Precise Excited-State Engineering in Benzimidazole Derivatives via Donor–Acceptor Architecture for Organic Temperature-Responsive Phosphorescence

Herein, we report precise excited-state engineering in benzimidazole (NBd) derivatives via a donor–acceptor (D–A) architecture for organic temperature-responsive phosphorescence (RTP). Four NBd derivatives (1-NBdCN, 1-NBdBrCN, 2-NBdCN, and 2-NBdBrCN) with an electron acceptor at position 1 and position 2 were designed and synthesized. The position of the electron acceptor enables 1-NBdCN and 1-NBdBrCN with temperature-responsive phosphorescence and endows 2-NBdCN and 2-NBdBrCN with red-shifted phosphorescence, showing a remarkable site effect.

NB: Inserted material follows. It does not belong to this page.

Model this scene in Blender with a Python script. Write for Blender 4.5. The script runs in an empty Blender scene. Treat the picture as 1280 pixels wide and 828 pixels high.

First, phosphorescence properties of the four NBd derivatives were studied in solution at 77 K. 1-NBdCN and 1-NBdBrCN give out yellow afterglow in toluene solution but bluish-green afterglow in ethanol solution, displaying solvent-dependent double phosphorescence components. 2-NBdCN and 2-NBdBrCN emit orange afterglow both in toluene solution and in ethanol solution, suggesting position 2 leads to a red shift of phosphorescence. Second, copolymerized methyl methacrylate/acrylic acid copolymer (MA/AA) films of the four NBd derivatives all demonstrate RTP. 2-NBdCN and 2-NBdBrCN kept the orange afterglow whether at room temperature or at 77 K. However, 1-NBdCN and 1-NBdBrCN exhibit distinct temperature-responsive phosphorescence color change from bluish green to yellow with increasing temperature, indicating temperature-dependent expression of double phosphorescence components. TD-DFT and SOC results reveal that 1-NBdCN and 1-NBdBrCN have two phosphorescence pathways for triplet excitons from T₁ and T₂ due to their sensitive molecular conformations. Therefore, the double phosphorescence components of 1-NBdCN and 1-NBdBrCN arise from T₁ and T₂, which are greatly affected by solvent polarity and temperature. This study gives a deep insight into the site effects of electron acceptors on RTP and paves a way for intelligent organic phosphorescence materials.